GLAAD metric notes rise in LGBT-themed shows, films


Kylie Yamada, Feature Editor

Over 50 years ago, the Natalie Wood film “Inside Daisy Clover” was released to controversy for featuring a bisexual character who is not ashamed of his sexual orientation and does not commit murder or suicide in the film. In 1965, the film was one of the first motion-pictures to portray same-sex attraction.

Since then, several Oscar nominees have featured gay-centric characters and stories. Last year’s Best Picture winner “Moonlight” was acclaimed for its story, which examined how issues of race, class and sexuality intersect over a lifetime.

For the next Oscars ceremony, director Luca Guadagnino’s Italian period piece “Call Me By Your Name” has been nominated for four Academy Awards, including Best Picture.

Indie films studios have developed several LGBT-themed films over the last decade: “Carol” and “Tangerine” in 2015 and “Pride” in 2014.

However, for casual moviegoers, LGBT representation has been scarce.

GLAAD (formerly standing for Gay and Lesbian Alliance Against Defamation) determines gay representation with one simple metric: the Vito Russo test. Named after GLAAD’s co-founder, a movie passes the test if it features three criteria: a character who is recognizably gay, lesbian, bisexual or transgender, the character must be defined by traits outside of their sexuality and the character must be extrinsically tied to the plot so that they cannot be easily removed.

In 2017, several major films featured minor characters confirmed as queer, such as “Beauty and the Beast.” However, only nine passed the Vito Russo Test. More commonly, characters’ sexualities serve purely as subtext or one-off jokes. Le Fou in “Beauty and the Beast,” for example, is primarily comic relief and his sexuality was only confirmed in an interview with the director.

“I’ve always seen [gay characters who are] supporting characters, not the main protagonist,” senior Kayla Banola said.

Among films which do tell queejr stories, gay men are represented far more commonly than lesbians or bisexuals of either gender. Transgender people receive even fewer roles and are often exclusively the punchline to a joke; such is the case in “Zoolander 2,” which GLAAD reprimanded for its transgender character All, played by cisgender actor Benedict Cumberbatch.

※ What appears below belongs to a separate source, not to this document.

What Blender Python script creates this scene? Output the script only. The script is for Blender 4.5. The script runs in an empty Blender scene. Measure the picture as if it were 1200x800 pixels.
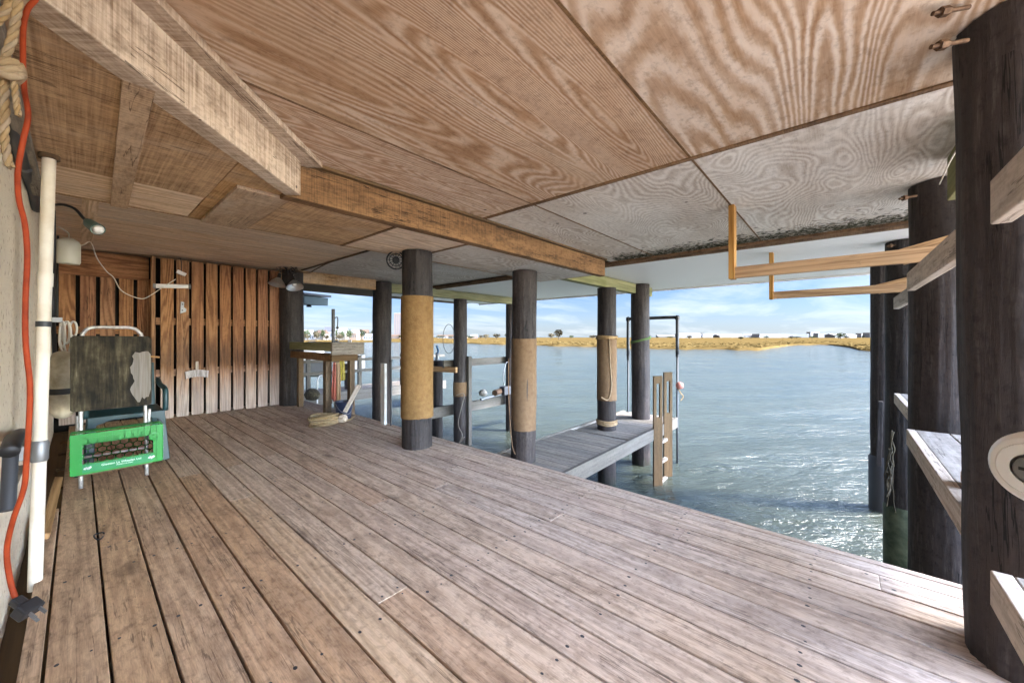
import bpy, bmesh, math, random
from mathutils import Vector, Matrix, noise as mnoise
R = math.radians
rng = random.Random(7)
SC = bpy.context.scene
COL = SC.collection

# ------------------------------------------------------------------ camera, sky, sun, exposure
CAM_H = 1.07
LOOK = R(48.9)                       # clockwise from +Y (boards run along +Y, water lies towards +X)
FX, FY = math.sin(LOOK), math.cos(LOOK)
RX, RY = math.cos(LOOK), -math.sin(LOOK)
cam_d = bpy.data.cameras.new('camera'); cam = bpy.data.objects.new('camera', cam_d); COL.objects.link(cam)
cam.location = (0, 0, CAM_H); cam.rotation_euler = (R(90), 0, -LOOK)
cam_d.sensor_width = 36; cam_d.lens = 36 * 444 / 1200; cam_d.shift_y = -6 / 1200
cam_d.clip_start = .02; cam_d.clip_end = 6000
SC.camera = cam

SUN_EL, SUN_AZ = R(42), R(151)       # azimuth clockwise from +Y: the sun stands over the water, right of the frame
SC.view_settings.view_transform = 'Standard'; SC.view_settings.look = 'None'
SC.view_settings.gamma = 1; SC.view_settings.use_curve_mapping = False
SC.view_settings.exposure = 3.18
SKY_FRONT = .51
wd = bpy.data.worlds.new('World'); SC.world = wd; wd.use_nodes = True
def nd(nt, typ, ins=None, **attrs):
    n = nt.nodes.new(typ)
    for k, v in attrs.items(): setattr(n, k, v)
    for k, v in (ins or {}).items():
        s = n.inputs[k]
        if isinstance(v, bpy.types.NodeSocket): nt.links.new(v, s)
        else: s.default_value = v
    return n
def mth(nt, op, a, b=0.0, c=None, clamp=False):
    n = nd(nt, 'ShaderNodeMath', {0: a, 1: b}, operation=op, use_clamp=clamp)
    if c is not None:
        if isinstance(c, bpy.types.NodeSocket): nt.links.new(c, n.inputs[2])
        else: n.inputs[2].default_value = c
    return n.outputs[0]
def mixc(nt, f, a, b, blend='MIX'):
    n = nd(nt, 'ShaderNodeMix', data_type='RGBA', blend_type=blend)
    for i, v in ((0, f), (6, a), (7, b)):
        if isinstance(v, bpy.types.NodeSocket): nt.links.new(v, n.inputs[i])
        else: n.inputs[i].default_value = v if i == 0 else (*v[:3], 1)
    return n.outputs[2]
def ramp(nt, f, stops, interp='LINEAR'):
    n = nt.nodes.new('ShaderNodeValToRGB'); nt.links.new(f, n.inputs[0]); cr = n.color_ramp; cr.interpolation = interp
    while len(cr.elements) < len(stops): cr.elements.new(.5)
    for e, (p, c) in zip(cr.elements, stops):
        e.position = p; e.color = (*c[:3], 1) if not isinstance(c, (int, float)) else (c, c, c, 1)
    return n.outputs[0]
nt = wd.node_tree; bg = nt.nodes['Background']; bg.inputs['Strength'].default_value = .05
sky = nd(nt, 'ShaderNodeTexSky', sky_type='NISHITA', sun_disc=False, sun_elevation=SUN_EL, sun_rotation=SUN_AZ,
         air_density=1.0, dust_density=.6, ozone_density=1.6, altitude=0)
tc = nd(nt, 'ShaderNodeTexCoord')
sx = nd(nt, 'ShaderNodeSeparateXYZ', {0: tc.outputs['Generated']})
zz = mth(nt, 'ADD', mth(nt, 'MAXIMUM', sx.outputs[2], 0.0), .10)
cv = nd(nt, 'ShaderNodeCombineXYZ', {0: mth(nt, 'DIVIDE', sx.outputs[0], zz), 1: mth(nt, 'DIVIDE', sx.outputs[1], zz), 2: 0.0})
cn = nd(nt, 'ShaderNodeTexNoise', {'Vector': nd(nt, 'ShaderNodeMapping', {'Vector': cv.outputs[0], 'Scale': (.55, .9, 1), 'Rotation': (0, 0, .7)}).outputs[0], 'Scale': 1.0, 'Detail': 7, 'Roughness': .6, 'Distortion': .4})
cf = ramp(nt, cn.outputs['Fac'], [(.46, 0.0), (.80, .7)])
skyc = mixc(nt, 1.0, sky.outputs[0], (.41, .53, .82), 'MULTIPLY')
hz = mth(nt, 'POWER', mth(nt, 'SUBTRACT', 1.0, mth(nt, 'ABSOLUTE', sx.outputs[2]), clamp=True), 14.0)
skyc = mixc(nt, cf, skyc, (6.0, 6.25, 6.5))
skyc = mixc(nt, mth(nt, 'MULTIPLY', hz, .34), skyc, (4.9, 5.4, 5.8))
# added warm glow in the unseen sky behind the camera, to light the interior
gl = nd(nt, 'ShaderNodeVectorMath', {0: tc.outputs['Generated'], 1: (math.sin(R(178)) * .92, math.cos(R(178)) * .92, .39)}, operation='DOT_PRODUCT').outputs['Value']
gl = mth(nt, 'POWER', mth(nt, 'MAXIMUM', gl, 0.0), 4.0)
skyc = mixc(nt, 1.0, skyc, nd(nt, 'ShaderNodeCombineColor', {i: mth(nt, 'MULTIPLY_ADD', gl, k, SKY_FRONT) for i, k in ((0, 28.5), (1, 24.0), (2, 17.8))}).outputs[0], 'MULTIPLY')
nt.links.new(skyc, bg.inputs['Color'])
sl = bpy.data.lights.new('sun', 'SUN'); so = bpy.data.objects.new('sun', sl); COL.objects.link(so)
sl.energy = 1.4; sl.angle = R(10); sl.color = (1, .93, .82)
sd = Vector((math.sin(SUN_AZ) * math.cos(SUN_EL), math.cos(SUN_AZ) * math.cos(SUN_EL), math.sin(SUN_EL)))
so.rotation_euler = sd.to_track_quat('Z', 'Y').to_euler(); so.location = sd * 50
SC.cycles.max_bounces = 10; SC.cycles.diffuse_bounces = 6; SC.cycles.glossy_bounces = 4
SC.cycles.use_denoising = True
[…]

However, the future shows signs of change.

In March 2018, 20th Century Fox is releasing “Love, Simon,” a romantic-comedy featuring a closeted gay teen. Adapted from a book by Becky Albertalli, it tells the story of Simon, a high school student who starts emailing an anonymous boy who also attends his school.

“I’m really excited,” junior Ryan Duff said. “It’s the first time I will ever have seen a film in theatres that is about gay people or a gay person. That is really huge.”

Additionally, T.V. shows have increased in LGBT representation faster than film. Several shows aimed at teenagers feature gay and lesbian characters. “Supergirl,” “The 100” and “Black Lightning” all prominently feature lesbian and bisexual characters.

“If you think back to when LGBT people first started becoming visible in society, we’ve been working since then,” Duff said. “We’re still just not fully there yet because it takes time for society to get used to it.”